She taught at Brown University, the University of California, Los Angeles, and Yale. The author of The Great Merger Movement in American Business, 1895-1904 and Insider Lending: Banks, Personal Connections, and Economic Development in Industrial New England, she has edited nine other books, and published numerous articles on business, economics, and financial history. She also co-edited the Journal of Economic History from 1992 to 1996.
Lamoreaux served as the Pitt Professor of American History and Institutions at the University of Cambridge in 2018-2019 and Sunderland Faculty Fellow at the University of Michigan Law School in 2020-2021. She has served as president of the Business History Conference and the Economic History Association and is a fellow of the American Academy of Arts and Sciences, the Cliometrics Society, and the Economic History Association.
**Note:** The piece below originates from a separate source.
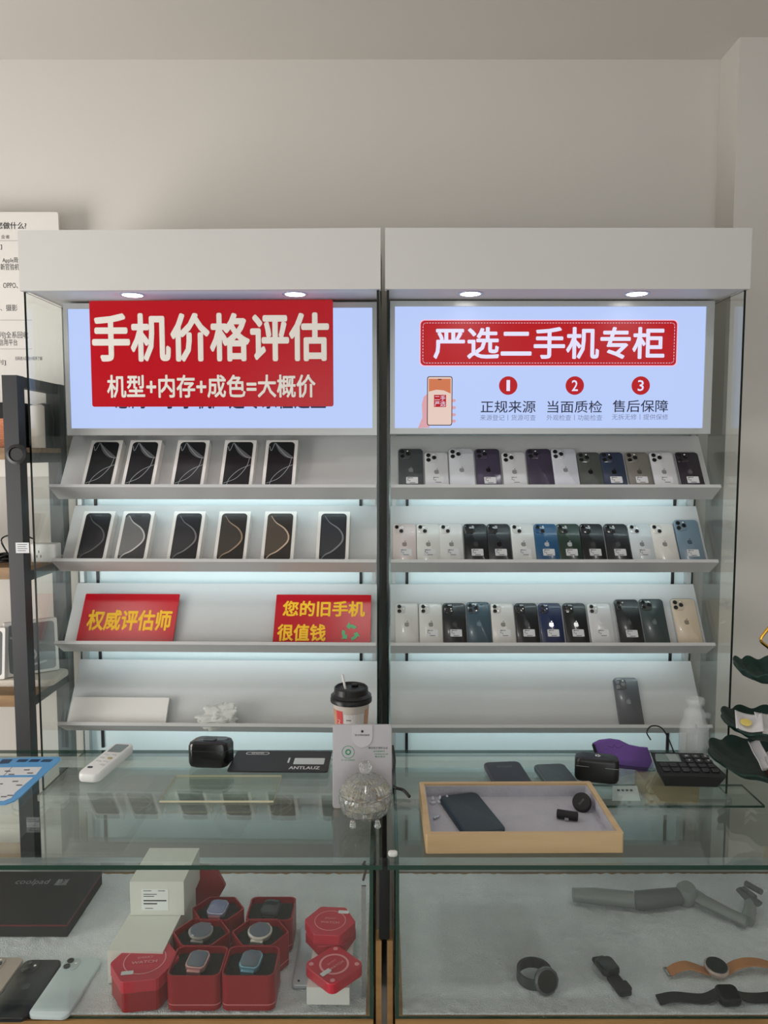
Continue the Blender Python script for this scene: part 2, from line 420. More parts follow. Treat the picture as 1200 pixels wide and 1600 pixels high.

She has been awarded the Alice Hanson Jones book prize; the Henrietta Larson, PEAES, and Arthur H. Cole article prizes; the Harold Williamson Prize for an outstanding business historian in midcareer; the Cliometrics award for exceptional support to that field; and the Business History Conference’s Lifetime Achievement Award.
Her current research interests include business organizational forms and contractual freedom in the US and Europe in the 19th and 20th centuries, the public/private distinction in US history, state constitutional changes mandating general laws in the 19th century US, and the US Patent Office as a site of learning in the administrative state.